Monday, April 12, 2010
My finger's stuck
This is how the child entertains herself so that her parents can read the newspaper for a little while at night. Do you hear this crazy language she is speaking in the second video? She sounds like she belongs at the Star Wars bar. The book on her head, I have to say, she got from me. Because the women here carry stuff on their heads all day long and so they look absolutely gorgeous just walking down the street, all things in alignment, proud and muscle-y and beautiful. Which leads me to ... I have been trying to walk with a book on my head. I do it about as well as our Dessi girl.

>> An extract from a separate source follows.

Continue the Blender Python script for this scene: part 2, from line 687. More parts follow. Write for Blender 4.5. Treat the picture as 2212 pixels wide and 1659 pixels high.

I've been thinking about these videos, waiting for them to load. ANd I've been thinking about how these little 30-second snippets worthwhile enough (in my mind, anyway) to be videotaped are actually just common things -- random moments on a random Sunday evening. And the actual abundance of these moments that we read the paper through or cook dinner around or, just, whatever, it's almost heartbreaking when one considers how rapidly a week, and then a year, and then a lifetime, can just pass by. There are so many of them now, and before I know it she will be off to college.
Which is to say, we leave Senegal on April 30th after a 2 1/2 year post. We are off to DC for two weeks, then Montana for two months, then Cote d'Ivoire in the fall for the next chapter in this wacky little book of ours.